One cable TV marketer was forced to accept a cold reality: “[Testing] proved that our creative was rotten.”

Monitor your call center’s efficiency

Perhaps one of the most important ways response tracking can streamline your budget is by pointing out waste. A good response tracking system not only tracks calls that get through to your call center, but also identifies calls that were attempted but not completed. It also separates the number of “unique” callers from repeated callers. Most marketers would be shocked to learn that their marketing often generates far greater response than their call center can handle. Call data can provide vital statistics such as the percentage of busy signals customers received and the busiest calling times during the day. These numbers will allow you to staff your call center adequately and avoid needless sales losses. You can even capture the phone numbers from uncompleted calls and forward them to your company’s sales staff for call-backs.

One company representative (who wished to remain anonymous) confided that, “if it weren’t for response tracking, we would never know how poorly our call center was performing.” As a result, the representative’s company has since hired a third party to handle its in-bound sales calls.

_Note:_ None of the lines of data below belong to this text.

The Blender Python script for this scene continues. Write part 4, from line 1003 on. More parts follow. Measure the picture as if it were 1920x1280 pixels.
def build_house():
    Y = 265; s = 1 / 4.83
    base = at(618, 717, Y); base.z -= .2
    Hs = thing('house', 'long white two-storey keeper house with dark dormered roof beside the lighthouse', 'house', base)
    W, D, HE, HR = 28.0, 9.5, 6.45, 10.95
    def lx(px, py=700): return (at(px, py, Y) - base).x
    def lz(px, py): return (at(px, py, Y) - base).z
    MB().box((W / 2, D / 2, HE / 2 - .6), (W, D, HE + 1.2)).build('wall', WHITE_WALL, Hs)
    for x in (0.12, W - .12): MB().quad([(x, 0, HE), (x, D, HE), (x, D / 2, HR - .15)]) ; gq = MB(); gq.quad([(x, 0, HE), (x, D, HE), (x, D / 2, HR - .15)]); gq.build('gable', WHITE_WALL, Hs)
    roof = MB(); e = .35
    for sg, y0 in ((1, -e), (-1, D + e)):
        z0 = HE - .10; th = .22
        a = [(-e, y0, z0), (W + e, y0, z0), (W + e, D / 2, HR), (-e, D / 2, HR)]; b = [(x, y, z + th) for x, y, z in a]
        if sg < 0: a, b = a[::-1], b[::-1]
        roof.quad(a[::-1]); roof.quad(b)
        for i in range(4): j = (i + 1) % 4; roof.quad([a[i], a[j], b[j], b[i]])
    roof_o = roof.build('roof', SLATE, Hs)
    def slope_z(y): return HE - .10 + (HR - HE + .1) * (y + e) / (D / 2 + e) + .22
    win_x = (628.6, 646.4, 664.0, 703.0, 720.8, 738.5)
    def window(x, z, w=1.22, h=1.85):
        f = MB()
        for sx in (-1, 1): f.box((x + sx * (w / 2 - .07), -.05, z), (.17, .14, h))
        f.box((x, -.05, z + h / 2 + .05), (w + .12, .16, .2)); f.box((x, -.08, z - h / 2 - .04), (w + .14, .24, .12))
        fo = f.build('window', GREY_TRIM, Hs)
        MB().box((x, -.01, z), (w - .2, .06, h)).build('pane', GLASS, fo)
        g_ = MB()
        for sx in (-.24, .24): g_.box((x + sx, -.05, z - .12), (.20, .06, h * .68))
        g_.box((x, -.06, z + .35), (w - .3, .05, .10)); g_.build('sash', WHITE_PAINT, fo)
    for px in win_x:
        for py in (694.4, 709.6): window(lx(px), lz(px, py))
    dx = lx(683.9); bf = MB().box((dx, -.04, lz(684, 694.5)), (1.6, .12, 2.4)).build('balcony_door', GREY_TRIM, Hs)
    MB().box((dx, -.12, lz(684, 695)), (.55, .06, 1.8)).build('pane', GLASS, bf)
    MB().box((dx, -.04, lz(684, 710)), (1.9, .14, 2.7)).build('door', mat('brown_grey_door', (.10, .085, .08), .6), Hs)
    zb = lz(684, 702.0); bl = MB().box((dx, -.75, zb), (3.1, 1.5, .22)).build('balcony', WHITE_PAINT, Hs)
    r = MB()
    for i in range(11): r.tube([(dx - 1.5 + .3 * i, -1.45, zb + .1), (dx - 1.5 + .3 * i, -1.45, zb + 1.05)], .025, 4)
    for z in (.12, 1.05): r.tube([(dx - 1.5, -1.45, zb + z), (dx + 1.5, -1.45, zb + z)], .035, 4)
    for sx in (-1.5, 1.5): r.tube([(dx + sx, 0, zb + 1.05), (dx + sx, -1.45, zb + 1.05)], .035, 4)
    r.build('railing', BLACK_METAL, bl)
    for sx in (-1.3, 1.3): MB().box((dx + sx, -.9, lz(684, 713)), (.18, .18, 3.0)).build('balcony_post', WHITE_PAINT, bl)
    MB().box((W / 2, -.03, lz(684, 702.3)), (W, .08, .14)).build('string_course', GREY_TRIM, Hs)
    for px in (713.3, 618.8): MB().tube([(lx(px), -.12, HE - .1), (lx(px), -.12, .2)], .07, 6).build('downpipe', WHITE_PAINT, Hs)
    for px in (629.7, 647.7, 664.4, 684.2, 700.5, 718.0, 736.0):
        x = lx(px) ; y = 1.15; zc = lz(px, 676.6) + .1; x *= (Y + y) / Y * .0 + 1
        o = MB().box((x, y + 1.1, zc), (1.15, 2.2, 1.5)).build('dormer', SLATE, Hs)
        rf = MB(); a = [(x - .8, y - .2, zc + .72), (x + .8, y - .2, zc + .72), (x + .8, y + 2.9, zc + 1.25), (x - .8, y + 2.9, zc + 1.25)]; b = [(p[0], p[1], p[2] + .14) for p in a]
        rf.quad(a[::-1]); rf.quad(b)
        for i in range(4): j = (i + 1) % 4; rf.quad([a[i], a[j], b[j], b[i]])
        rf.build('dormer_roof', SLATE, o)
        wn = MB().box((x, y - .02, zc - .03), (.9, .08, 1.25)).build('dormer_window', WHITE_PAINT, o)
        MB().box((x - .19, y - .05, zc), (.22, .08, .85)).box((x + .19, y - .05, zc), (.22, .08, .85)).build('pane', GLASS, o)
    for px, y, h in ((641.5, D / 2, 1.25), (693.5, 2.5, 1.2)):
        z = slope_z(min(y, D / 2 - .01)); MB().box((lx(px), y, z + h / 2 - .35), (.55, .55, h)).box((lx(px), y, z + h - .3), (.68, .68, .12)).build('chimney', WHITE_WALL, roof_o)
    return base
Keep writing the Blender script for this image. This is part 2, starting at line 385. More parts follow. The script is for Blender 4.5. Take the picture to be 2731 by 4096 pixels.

A cable executive put it bluntly: “I’m using this data to slap someone up.”

Refine your mail list

Tracking allows you to identify and eliminate underperforming addresses from your mail list. This results in considerable savings on printing and postage costs. In fact, trimming just 5 percent from a mail list of 250,000 files can save you nearly $3,000 in postage alone. Also, by profiling your existing customer list to identify groups with demographic and geographic similarities, you can better target those customers that your response tracking indicates have a higher propensity to buy - and stop wasting money pitching to those who don’t.

Increase efficiency

Response tracking can’t solve every problem you face as a marketer. It can’t force your ad agency to return your phone calls. It can’t compel your printer to meet your deadline. But response tracking can arm you with the hard data you need to increase campaign efficiency and justify your marketing’s effectiveness - even to those who are used to viewing your department as an expense rather than an investment.